An Update on FLEXLAB® Construction

August 12, 2013

August Special Focus: FLEXLAB®

A unique new facility for the buildings industry is taking shape at the Lawrence Berkeley National Laboratory (Berkeley Lab). The Facility for Low Energy eXperiments in Buildings (FLEXLAB) is designed to be a national focal point for developing, simulating and testing energy-efficient technologies and strategies for buildings. FLEXLAB users will conduct research and develop technologies at FLEXLAB on single components as well as whole-building integrated design and operation aimed at substantially lowering the energy use, and improving the comfort and efficiency of both new and existing buildings. FLEXLAB is a facility of Berkeley Lab’s Environmental Energy Technologies Division (EETD).

Construction of FLEXLAB began during the fall of 2012, and “it is coming along very well,” says FLEXLAB manager Cindy Regnier. “The project is on time and within budget. All of the testbed structural steel and most of the exterior walls and cladding are up. As of last weekend, we had energized and rotated the rotating testbed.” The construction teams are working on the roof as of this writing, and over the next couple of months, they will be installing mechanical systems. There have been 20,000 hours of construction with no safety incidents to date. 

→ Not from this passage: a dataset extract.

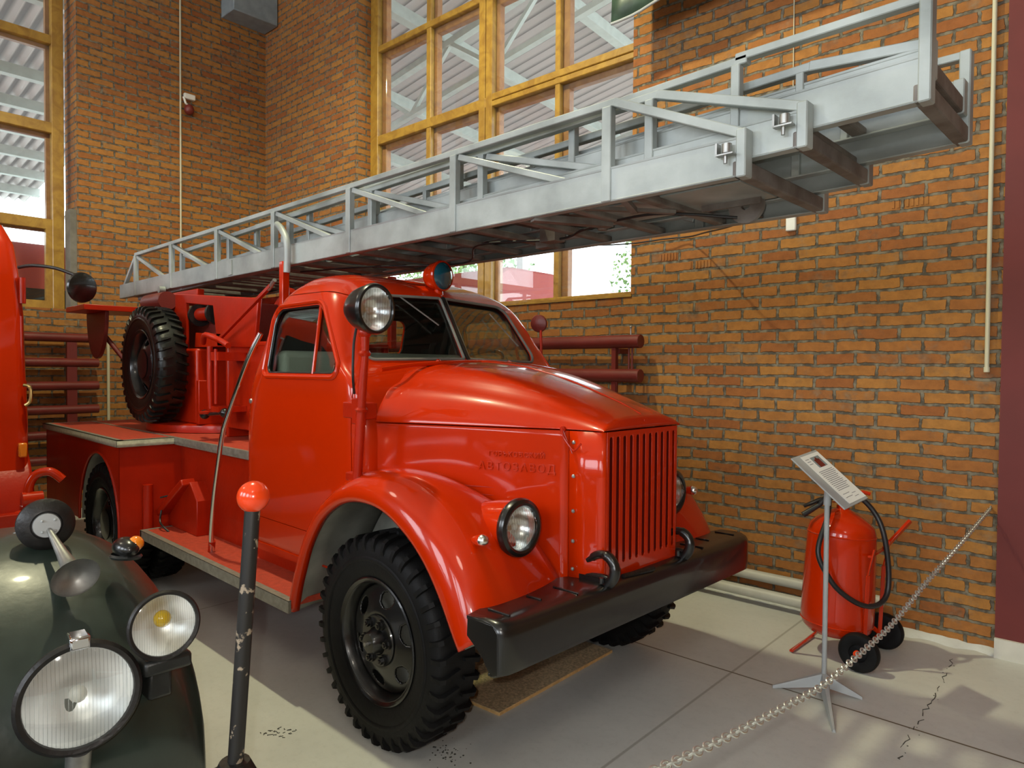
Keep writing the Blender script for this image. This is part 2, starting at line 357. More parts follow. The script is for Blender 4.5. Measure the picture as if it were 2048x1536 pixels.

The FLEXLAB team is now planning the commissioning phase of the project so that they will be ready to go when the exterior structures are complete. Building commissioning is the process of checking the systems of a newly constructed building to ensure that they are operating according to design specification—commissioning has been shown by Berkeley Lab’s research to improve the energy efficiency and operational success of buildings. Following commissioning, there will be a period of calibrating the testbed models to operating conditions and defining testbed accuracy.

The interior Lighting and Plug Loads Testbed, built within an existing building at Berkeley Lab, has been complete since fall of 2012, and the first set of experiments, for a project being run by Philips North America, are in the final stages of analysis. The FLEXLAB team has completed the deployment of this testbed’s data acquisition system, which included custom scripting tools, channel configuration and data storage. The same system will be used in the exterior testbed.

“We should see the completion of the Virtual Design and Visualization Testbed by the end of the summer,” says Regnier. This lab will facilitate project design and development in a collaborative setting. It will be equipped with smartboards, which allow the facility’s users to work interactively by displaying and modifying content from their laptops directly to screens visible throughout the room.  This testbed will also be used to visualize the experiments ongoing in the testbeds.

Once the exterior testbed is complete and commissioned, says Regnier, “we are very much looking forward to having a ribbon-cutting ceremony early in 2014, and to working with R&D partners in the buildings industry, government agencies and the academic community.”